Southeast Louisiana is disappearing, washing away at a rate of a football field every hour, 16 square miles per year
By Bob Marshall
28 August 2014 (Scientific American) – In just 80 years, some 2,000 square miles of its coastal landscape have turned to open water, wiping places off maps, bringing the Gulf of Mexico to the back door of New Orleans and posing a lethal threat to an energy and shipping corridor vital to the nation’s economy. And it’s going to get worse, even quicker. Scientists now say one of the greatest environmental and economic disasters in the nation’s history is rushing toward a catastrophic conclusion over the next 50 years, so far unabated and largely unnoticed. At the current rates that the sea is rising and land is sinking, National Oceanic and Atmospheric Administration scientists say by 2100 the Gulf of Mexico could rise as much as 4.3 feet across this landscape, which has an average elevation of about 3 feet. If that happens, everything outside the protective levees — most of Southeast Louisiana — would be underwater. The effects would be felt far beyond bayou country. The region best known for its self-proclaimed motto “laissez les bons temps rouler” — let the good times roll — is one of the nation’s economic linchpins. This land being swallowed by the Gulf is home to half of the country’s oil refineries, a matrix of pipelines that serve 90 percent of the nation’s offshore energy production and 30 percent of its total oil and gas supply, a port vital to 31 states, and 2 million people who would need to find other places to live. The landscape on which all that is built is washing away at a rate of a football field every hour, 16 square miles per year. [more]

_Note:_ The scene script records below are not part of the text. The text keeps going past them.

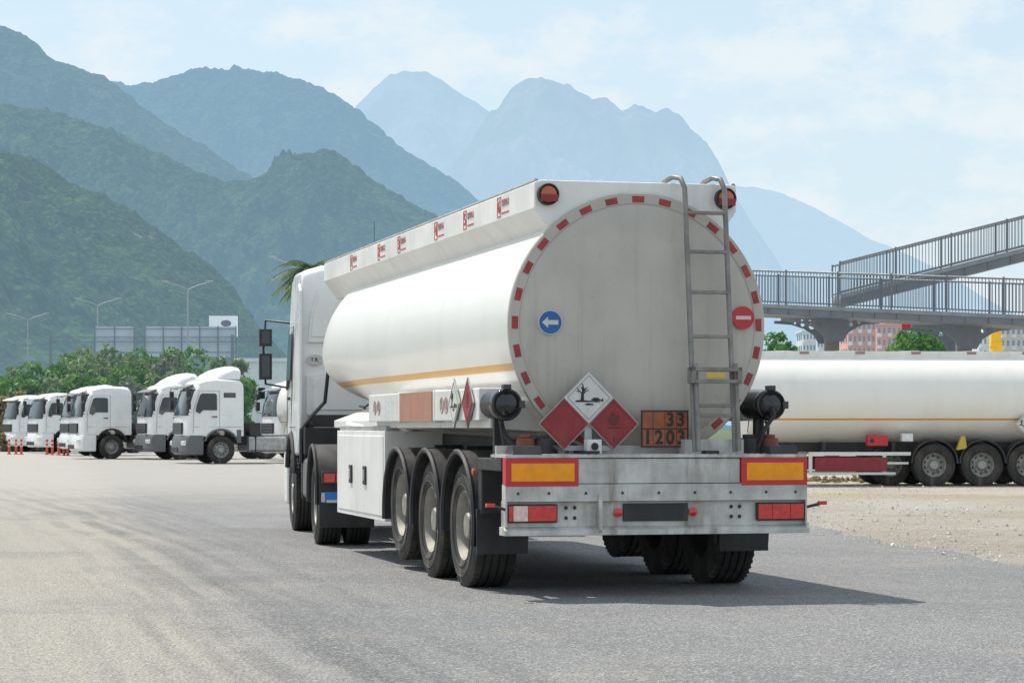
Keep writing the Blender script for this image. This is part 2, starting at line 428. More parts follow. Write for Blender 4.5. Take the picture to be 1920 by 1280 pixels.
    for sx in (-1,1):
        p=pt(sx*1.06,3.7,0); e=wheel(P,p[0],p[1],.51,.31,sx,rim); e.rotation_euler.z+=rz
        p=pt(sx*1.09,0,0); e=wheel(P,p[0],p[1],.51,.29,sx,rim,dual=True); e.rotation_euler.z+=rz
        p=pt(sx*.76,0,0); e=wheel(P,p[0],p[1],.51,.29,sx,rim,dual=True); e.rotation_euler.z+=rz
        mm=mudguard(P,*sorted((sx*.60,sx*1.26)),0,.62,-5,185,.53); mm.location=K; mm.rotation_euler=(0,0,rz)
        m=MB(); m.box(*sorted((sx*.62,sx*1.24)),-.68,-.66,.22,.80); put(m,'mudflap',BLACK)
    for sx in (-1,1):
        m=MB(); m.box(*sorted((sx*.82,sx*1.22)),-.78,-.69,.71,.85,0); m.box(*sorted((sx*.84,sx*1.06)),-.79,-.78,.73,.83,1); m.box(*sorted((sx*1.07,sx*1.20)),-.79,-.78,.73,.83,2)
        put(m,'tail_light',[BLACK,REDL,ORL if not hero else REDL],bevel=.006)
    return cab

# ================================================================== HERO TRUCK
TH=R(14.1)
truck=empty('tanker_truck',(1.1625,19.004,0),TH,label='white articulated fuel tanker truck driving along the asphalt road',category='truck')
def tank_loft(R0,cz,y0,y1,nose,rb_fn,n=72,xr=None):
    m=MB(); xr=xr or R0
    ys=[(y0,1.0),(y0+.001,1.0)]+[(y0+(y1-y0)*k/24,1.0) for k in range(1,25)]
    ys+=[(y1+nose*math.sin(R(a)),math.cos(R(a))**.75 if a<90 else .001) for a in (12,25,38,50,60,70,78,85,90)]
    vs=[];fs=[]
    for y,s in ys:
        rb=rb_fn(y)
        for k in range(n):
            t=2*math.pi*k/n; x=xr*s*math.sin(t); c=math.cos(t)
            z=cz+(R0*c*s if c>0 else rb*c*s); vs.append((x,y,z))
    for i in range(len(ys)-1):
        for k in range(n): fs.append((i*n+k,i*n+(k+1)%n,(i+1)*n+(k+1)%n,(i+1)*n+k))
    m.add(vs,fs); return m
CZ=2.165; TR=1.08
def rb(y):
    t=min(1,max(0,(y-6.2)/3.2)); t=t*t*(3-2*t); return TR-.50*t
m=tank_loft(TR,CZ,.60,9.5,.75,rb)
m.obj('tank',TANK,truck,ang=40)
m=MB(); m.lathe([(.70,TR-.02),(.60,TR+.010),(.565,TR+.012),(.553,TR+.004),(.553,TR-.075),(.560,TR-.085),(.55,TR-.10),(.532,.9),(.515,.65),(.503,.35),(.50,.0001)],(0,0,CZ),'y',96)
head=m.obj('tank_head',HEAD,truck,ang=30)
for k in range(25):
    a=-152+k*(304/24.0)
    m=MB()
    m.T=Matrix.Translation((0,0,CZ))@Matrix.Rotation(R(a),4,'Y')
    m.prism([(-.050,1.010),(.050,1.010),(.052,1.062),(-.052,1.062)],'y',.5505,.556)
    m.obj('reflective_tape',REDD,truck)
m=MB(); pr=[(-.86,3.33),(-.80,3.345),(.80,3.345),(.86,3.33),(.86,3.12),(.70,2.90),(-.70,2.90),(-.86,3.12)]
m.prism(pr,'y',.60,10.75)
m.obj('walkway_box',RAILW,truck,bevel=.012)
m=MB()
for sx in (-1,1): m.tube([(sx*.84,.62,3.338),(sx*.84,10.7,3.338)],.02,8)
for yy in np.arange(1.6,10.4,1.45): m.cyl((0,yy,0),'z',.28,3.34,3.37,24,0)
m.obj('manhole_cover',GALV,truck)
for s,num in ((1.63,'6'),(2.93,'5'),(4.17,'4'),(5.96,'3'),(7.05,'2'),(8.7,'1')):
    m=MB(); y0=s+.10; y1=s+.23
    for a,b,c,d in ((y0,y1,3.14,3.148),(y0,y1,3.302,3.31),(y0,y0+.008,3.148,3.302),(y1-.008,y1,3.148,3.302)): m.box(-.864,-.858,a,b,c,d)
    m.box(-.8635,-.858,s-.18,s+.07,3.16,3.172)
    m.obj('compartment_label',REDT,truck)
    text(num,.15,REDT,'compartment_number',truck,(-.864,s+.165,3.225),LEFT,off=.02)
    text('BARAN',.085,GREYT,'compartment_lettering',truck,(-.864,s-.06,3.25),LEFT,sx=.85,off=.01)
for sx in (-1,1):
    m=MB(); m.lathe([(.60,.088),(.545,.088),(.54,.078),(.56,.070)],(sx*.755,0,3.225),'y',28,0)
    m.lathe([(.56,.074),(.535,.06),(.525,.0001)],(sx*.755,0,3.225),'y',28,1)
    m.box(sx*.755-.072,sx*.755+.072,.522,.53,3.165,3.222,2)
    m.obj('marker_lamp',[BLACK,ORL,REDP],truck,ang=60)
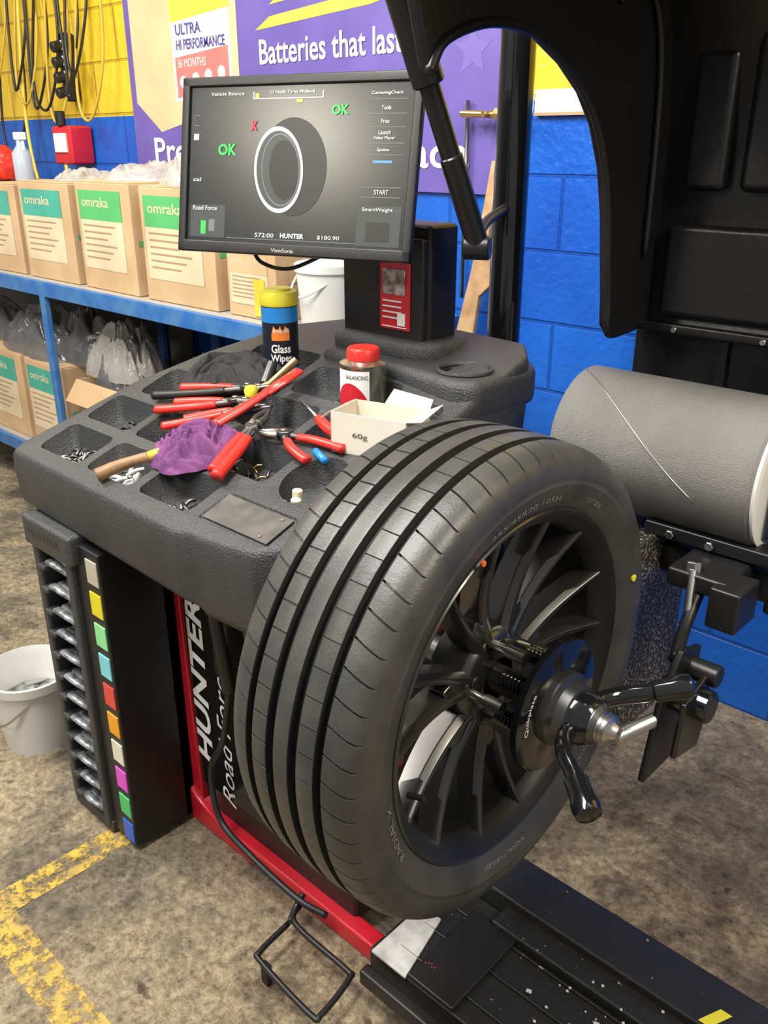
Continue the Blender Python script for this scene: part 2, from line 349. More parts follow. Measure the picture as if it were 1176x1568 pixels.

The earth was once covered with ice. How did that ice melt?
I don't see the problem – except for perception and understanding.
Human refusal to work within the boundaries of nature and natural variability, plus our contribution to rising seas "creates the problem" that must be "combatted".
This is a war we started. Again.
If we hadn't built mega-populations and industries where we don't belong there would be no issues here.
But now, the war will last as long as we do. And try as we might, we are not going to defeat Nature.